This combination of photos shows a number of artists worldwide participating in a protest against Japan's removal of a statue of a girl symbolizing Korean victims of Japan's wartime sex slavery. The artists are adopting the pose of the statue to draw attention to an action that many are calling on infringement on freedom of speech. Courtesy of Yoshiko Shimada |
By Bahk Eun-ji
A person sits in a chair, with another empty chair beside them. The person sits staring straight ahead, fists clenched.
This is an imitation of a statue of a girl, which symbolizes the Korean victims of Japan's wartime sex slavery.
Over the past few days, a growing number of artists and civic activists around the world are uploading photos of themselves adopting the pose on social media. The pictures are being uploaded in protest after the entire exhibition where the statue was on display was removed from the Aichi Triennale International Contemporary Art Festival in Japan last week following opposition from far-right groups in Japan.
Such opposition has come amid escalating diplomatic tension between the two countries after Japan placed trade restrictions on Korea in apparent protest of Korea's Supreme Court rulings called for Japanese companies to compensate surviving South Korean victims of wartime forced labor. Wartime forced labor and sex slavery have been two key historical disputes issues between the two countries.
Calling the display removal an act of censorship and a violation of freedom of expression, the artists are posting the photos saying "I am the statue of the girl."
The movement was started by Monica Mayer, a veteran Mexican feminist artist participating in the exhibition.
When Mayer received news about the removal of the girl statue from the exhibition, she sent a photo of herself posing like the statue in protest of the censorship to Japanese artist Yoshiko Shimada who has been staging protests over the issue and making artwork about sex slavery since 1992.
Shimada then uploaded the photo on Facebook and asked her friends to send photos of themselves in the pose of the statue to show their solidarity.
"That's how the movement started," Shimada said in an email interview with The Korea Times.
"The purpose of this project is to make this censorship visible and create solidarity of women against sexual violence internationally," she said.
Rosaria Iazzetta, an Italian sculptor who also uploaded photos of women posing as the statue on Instagram after being inspired by Shimada, called the Aichi Triennale committee's decision a censorship of art.
"Let's call it being a statue of 'non-freedom of expression.' The comfort women existed, and can't be deleted from history," Iazzetta wrote in her post.
Iazzetta, who introduced herself as an artist as well as an anti-militarist, said the statue is an important symbol not only for Koreans but also for women all over the world, because it also represents women's suffering during wartime.
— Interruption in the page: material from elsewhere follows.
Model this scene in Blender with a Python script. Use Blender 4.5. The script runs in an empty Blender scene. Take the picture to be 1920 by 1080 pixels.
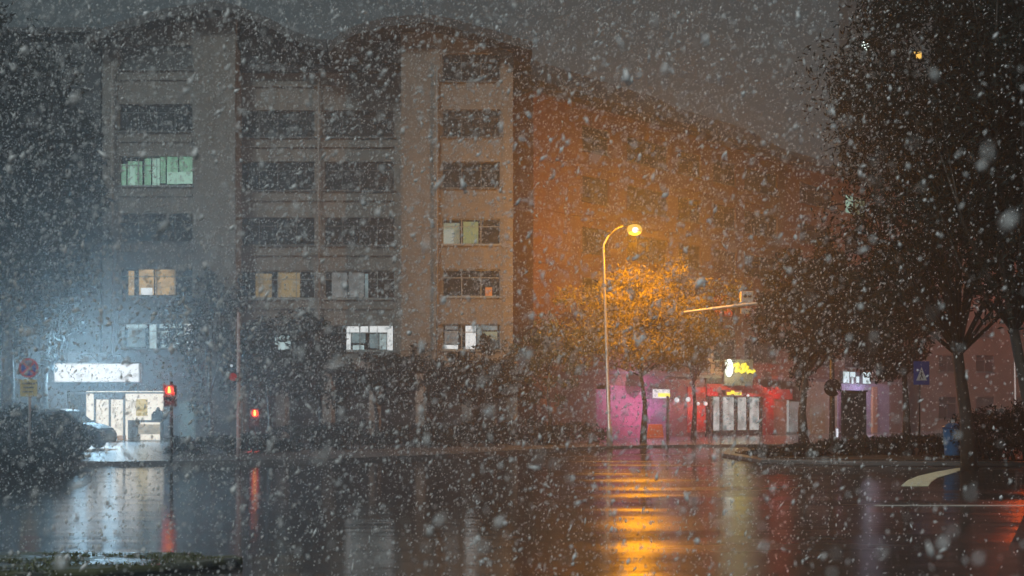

"In a sense of taking care of artists, we should also take care of past to make sure the patriarchy do not come back and grow with war, and teach the new generation the responsibility through the past," Iazzetta said in an interview with The Korea Times.
The foreign artists' movement encouraged activist groups in Korea as well. A student activist group, Gwanghee, has been leading the statue photo movement on social media, with participants posting hashtags such as #japanesecensorship, #comfortwomen, #statueofpeace and #freedom of speech.
"One of our goals of this movement is to let many people worldwide know and remember what happened in the past and what is happening today," said Lee Soo-min, a senior of Chonnam National University and a member of Gwanghee.
The statue, first set up in front of the former Japanese embassy in central Seoul in 2011, has become a symbol of not only the former sex slaves but also wartime atrocities suffered by Koreans during Japan's 1910-45 colonial rule of the peninsula and Koreans' demand for Japan to recognize and apologize for its past wrongdoings.
The organizing committee of the Ahichi exhibition said it would shut down the sections displaying the statue, claiming they had received a security threat.
After the withdrawal, Korea's culture ministry expressed deep regret about the infringement on freedom of expression, but said it had no plans to stage an official protest against the Japanese government or the art fair committee.